### Task directions
Quote, with no changes, the lines that run from the top of the material to the line with "['dark_brown_steel']), None, t)", both included.

..........

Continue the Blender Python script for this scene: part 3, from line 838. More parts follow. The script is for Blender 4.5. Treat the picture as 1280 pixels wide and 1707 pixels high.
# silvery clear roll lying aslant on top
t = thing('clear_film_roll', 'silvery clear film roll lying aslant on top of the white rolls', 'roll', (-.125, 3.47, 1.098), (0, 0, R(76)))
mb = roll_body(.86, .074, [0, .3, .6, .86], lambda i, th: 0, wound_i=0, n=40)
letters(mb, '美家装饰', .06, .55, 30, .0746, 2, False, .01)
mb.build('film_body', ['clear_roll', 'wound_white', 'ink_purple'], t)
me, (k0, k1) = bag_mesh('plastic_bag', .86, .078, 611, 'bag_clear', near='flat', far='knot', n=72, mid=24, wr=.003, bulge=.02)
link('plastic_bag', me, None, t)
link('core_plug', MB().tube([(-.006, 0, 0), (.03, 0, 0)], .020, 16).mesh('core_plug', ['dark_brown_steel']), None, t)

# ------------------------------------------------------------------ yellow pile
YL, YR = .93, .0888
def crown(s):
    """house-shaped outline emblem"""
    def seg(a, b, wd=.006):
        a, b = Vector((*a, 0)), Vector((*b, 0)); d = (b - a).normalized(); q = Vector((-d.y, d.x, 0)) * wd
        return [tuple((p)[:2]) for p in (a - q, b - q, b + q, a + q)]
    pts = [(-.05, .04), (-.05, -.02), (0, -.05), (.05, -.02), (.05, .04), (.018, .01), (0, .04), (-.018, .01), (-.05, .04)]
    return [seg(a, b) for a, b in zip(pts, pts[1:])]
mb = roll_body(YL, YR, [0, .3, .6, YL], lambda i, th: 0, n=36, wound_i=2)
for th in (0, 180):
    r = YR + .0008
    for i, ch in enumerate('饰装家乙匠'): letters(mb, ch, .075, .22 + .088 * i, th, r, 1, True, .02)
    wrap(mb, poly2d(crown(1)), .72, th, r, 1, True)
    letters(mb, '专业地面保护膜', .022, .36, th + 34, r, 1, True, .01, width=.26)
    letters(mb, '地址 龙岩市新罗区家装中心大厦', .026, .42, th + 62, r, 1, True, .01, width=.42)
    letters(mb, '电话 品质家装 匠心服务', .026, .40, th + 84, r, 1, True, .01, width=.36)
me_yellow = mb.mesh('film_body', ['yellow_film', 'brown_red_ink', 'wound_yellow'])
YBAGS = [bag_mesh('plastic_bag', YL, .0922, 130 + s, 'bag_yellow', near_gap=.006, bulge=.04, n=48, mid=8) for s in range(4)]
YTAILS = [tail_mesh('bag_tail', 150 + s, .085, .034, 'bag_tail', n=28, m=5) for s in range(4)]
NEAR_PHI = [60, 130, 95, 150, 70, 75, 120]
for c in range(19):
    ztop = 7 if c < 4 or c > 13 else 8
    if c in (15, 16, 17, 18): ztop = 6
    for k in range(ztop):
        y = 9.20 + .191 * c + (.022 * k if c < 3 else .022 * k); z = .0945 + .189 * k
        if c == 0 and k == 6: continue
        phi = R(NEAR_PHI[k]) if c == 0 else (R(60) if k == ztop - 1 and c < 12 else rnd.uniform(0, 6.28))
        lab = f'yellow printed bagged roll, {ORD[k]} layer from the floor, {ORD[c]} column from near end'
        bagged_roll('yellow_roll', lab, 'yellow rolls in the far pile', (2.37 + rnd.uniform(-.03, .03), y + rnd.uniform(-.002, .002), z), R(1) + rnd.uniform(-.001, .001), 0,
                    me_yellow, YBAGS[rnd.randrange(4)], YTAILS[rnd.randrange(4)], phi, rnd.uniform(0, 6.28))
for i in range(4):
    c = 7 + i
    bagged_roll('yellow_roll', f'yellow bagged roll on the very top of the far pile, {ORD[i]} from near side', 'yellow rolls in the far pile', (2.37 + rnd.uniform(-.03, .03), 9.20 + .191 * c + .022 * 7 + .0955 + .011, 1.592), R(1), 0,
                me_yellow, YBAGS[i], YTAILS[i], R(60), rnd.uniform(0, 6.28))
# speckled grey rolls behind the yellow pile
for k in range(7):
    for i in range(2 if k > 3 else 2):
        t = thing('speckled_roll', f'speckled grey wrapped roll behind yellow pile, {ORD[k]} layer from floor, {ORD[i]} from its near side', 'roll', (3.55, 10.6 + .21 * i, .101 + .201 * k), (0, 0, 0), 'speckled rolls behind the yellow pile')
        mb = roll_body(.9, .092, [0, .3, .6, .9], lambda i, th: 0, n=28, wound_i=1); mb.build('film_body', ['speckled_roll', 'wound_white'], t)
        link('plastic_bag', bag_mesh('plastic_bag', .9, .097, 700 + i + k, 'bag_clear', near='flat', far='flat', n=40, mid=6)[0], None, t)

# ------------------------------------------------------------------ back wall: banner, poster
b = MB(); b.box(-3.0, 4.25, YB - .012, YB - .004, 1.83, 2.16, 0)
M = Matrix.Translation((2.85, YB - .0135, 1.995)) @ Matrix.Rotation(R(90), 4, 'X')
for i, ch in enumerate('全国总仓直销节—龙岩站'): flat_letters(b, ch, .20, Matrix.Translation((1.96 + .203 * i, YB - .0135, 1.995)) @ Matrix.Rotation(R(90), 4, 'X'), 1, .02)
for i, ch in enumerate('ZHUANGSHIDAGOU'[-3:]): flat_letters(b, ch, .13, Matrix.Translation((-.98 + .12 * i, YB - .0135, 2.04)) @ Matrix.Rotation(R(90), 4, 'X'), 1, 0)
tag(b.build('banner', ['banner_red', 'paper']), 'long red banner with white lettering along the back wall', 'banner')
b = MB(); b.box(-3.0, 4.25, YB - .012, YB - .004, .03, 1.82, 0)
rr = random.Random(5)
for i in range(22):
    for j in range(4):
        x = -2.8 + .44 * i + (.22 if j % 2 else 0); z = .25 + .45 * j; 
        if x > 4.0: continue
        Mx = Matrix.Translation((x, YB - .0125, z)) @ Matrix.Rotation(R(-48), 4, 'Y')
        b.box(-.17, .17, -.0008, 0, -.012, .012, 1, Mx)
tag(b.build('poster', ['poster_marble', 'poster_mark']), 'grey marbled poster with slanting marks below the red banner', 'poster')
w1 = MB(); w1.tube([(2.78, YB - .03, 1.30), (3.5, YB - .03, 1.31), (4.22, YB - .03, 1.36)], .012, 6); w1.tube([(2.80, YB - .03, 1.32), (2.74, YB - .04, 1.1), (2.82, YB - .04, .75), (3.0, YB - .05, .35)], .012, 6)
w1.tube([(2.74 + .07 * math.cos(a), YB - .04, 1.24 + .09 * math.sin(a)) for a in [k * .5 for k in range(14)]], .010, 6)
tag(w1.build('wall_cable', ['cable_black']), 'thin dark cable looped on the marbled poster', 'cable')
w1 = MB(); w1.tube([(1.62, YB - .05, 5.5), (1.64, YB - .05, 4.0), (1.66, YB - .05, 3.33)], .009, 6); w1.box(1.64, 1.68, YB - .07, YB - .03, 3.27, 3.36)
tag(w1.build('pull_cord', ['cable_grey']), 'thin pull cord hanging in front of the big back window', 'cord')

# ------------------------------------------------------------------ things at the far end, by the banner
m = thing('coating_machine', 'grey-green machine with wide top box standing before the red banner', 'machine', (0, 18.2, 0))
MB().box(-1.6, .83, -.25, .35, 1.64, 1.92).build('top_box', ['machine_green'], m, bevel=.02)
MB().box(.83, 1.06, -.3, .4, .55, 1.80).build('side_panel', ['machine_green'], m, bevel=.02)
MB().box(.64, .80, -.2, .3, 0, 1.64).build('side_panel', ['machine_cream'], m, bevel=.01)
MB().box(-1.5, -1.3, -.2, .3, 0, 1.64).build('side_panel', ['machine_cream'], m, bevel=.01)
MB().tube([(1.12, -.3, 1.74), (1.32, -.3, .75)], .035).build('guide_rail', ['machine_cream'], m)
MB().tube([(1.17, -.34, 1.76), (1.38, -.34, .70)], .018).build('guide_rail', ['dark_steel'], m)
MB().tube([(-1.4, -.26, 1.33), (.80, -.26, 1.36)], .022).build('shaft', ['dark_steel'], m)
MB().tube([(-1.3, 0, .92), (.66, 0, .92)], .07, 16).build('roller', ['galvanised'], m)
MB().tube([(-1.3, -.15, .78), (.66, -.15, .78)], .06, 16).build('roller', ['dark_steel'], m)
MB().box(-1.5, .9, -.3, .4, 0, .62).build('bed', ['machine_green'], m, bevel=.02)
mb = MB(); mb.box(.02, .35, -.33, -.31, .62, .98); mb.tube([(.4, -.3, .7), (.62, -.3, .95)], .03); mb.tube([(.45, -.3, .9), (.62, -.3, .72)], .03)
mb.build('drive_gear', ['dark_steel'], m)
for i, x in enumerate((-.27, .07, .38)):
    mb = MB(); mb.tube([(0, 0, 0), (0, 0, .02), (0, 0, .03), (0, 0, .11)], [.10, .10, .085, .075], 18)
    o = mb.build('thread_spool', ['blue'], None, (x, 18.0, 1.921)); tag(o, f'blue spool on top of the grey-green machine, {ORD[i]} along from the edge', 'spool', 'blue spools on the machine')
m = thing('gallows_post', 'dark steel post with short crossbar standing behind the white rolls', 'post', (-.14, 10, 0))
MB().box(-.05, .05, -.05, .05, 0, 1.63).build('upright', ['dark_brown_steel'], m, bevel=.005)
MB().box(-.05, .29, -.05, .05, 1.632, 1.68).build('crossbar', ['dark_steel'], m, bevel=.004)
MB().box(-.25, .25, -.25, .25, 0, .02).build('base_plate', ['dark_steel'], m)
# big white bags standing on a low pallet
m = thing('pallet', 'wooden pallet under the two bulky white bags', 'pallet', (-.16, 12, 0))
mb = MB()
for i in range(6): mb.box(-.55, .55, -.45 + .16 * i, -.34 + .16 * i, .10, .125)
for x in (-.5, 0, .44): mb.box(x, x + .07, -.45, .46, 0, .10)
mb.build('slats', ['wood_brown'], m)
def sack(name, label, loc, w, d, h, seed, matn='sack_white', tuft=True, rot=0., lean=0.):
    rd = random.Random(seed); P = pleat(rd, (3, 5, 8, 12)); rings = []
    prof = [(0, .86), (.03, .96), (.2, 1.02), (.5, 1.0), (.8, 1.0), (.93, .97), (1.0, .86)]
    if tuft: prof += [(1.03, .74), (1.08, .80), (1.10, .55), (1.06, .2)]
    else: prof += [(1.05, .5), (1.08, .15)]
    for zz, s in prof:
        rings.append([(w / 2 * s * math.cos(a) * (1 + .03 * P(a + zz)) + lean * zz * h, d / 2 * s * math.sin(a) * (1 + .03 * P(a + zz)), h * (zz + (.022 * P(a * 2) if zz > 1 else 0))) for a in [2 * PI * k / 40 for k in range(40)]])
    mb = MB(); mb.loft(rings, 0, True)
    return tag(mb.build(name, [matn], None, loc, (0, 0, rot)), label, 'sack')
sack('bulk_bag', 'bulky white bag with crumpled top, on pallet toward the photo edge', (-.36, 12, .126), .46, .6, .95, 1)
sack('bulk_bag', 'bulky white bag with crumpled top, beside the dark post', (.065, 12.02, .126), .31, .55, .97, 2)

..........

### Answer to this task
Continue the Blender Python script for this scene: part 3, from line 838. More parts follow. The script is for Blender 4.5. Treat the picture as 1280 pixels wide and 1707 pixels high.
# silvery clear roll lying aslant on top
t = thing('clear_film_roll', 'silvery clear film roll lying aslant on top of the white rolls', 'roll', (-.125, 3.47, 1.098), (0, 0, R(76)))
mb = roll_body(.86, .074, [0, .3, .6, .86], lambda i, th: 0, wound_i=0, n=40)
letters(mb, '美家装饰', .06, .55, 30, .0746, 2, False, .01)
mb.build('film_body', ['clear_roll', 'wound_white', 'ink_purple'], t)
me, (k0, k1) = bag_mesh('plastic_bag', .86, .078, 611, 'bag_clear', near='flat', far='knot', n=72, mid=24, wr=.003, bulge=.02)
link('plastic_bag', me, None, t)
link('core_plug', MB().tube([(-.006, 0, 0), (.03, 0, 0)], .020, 16).mesh('core_plug', ['dark_brown_steel']), None, t)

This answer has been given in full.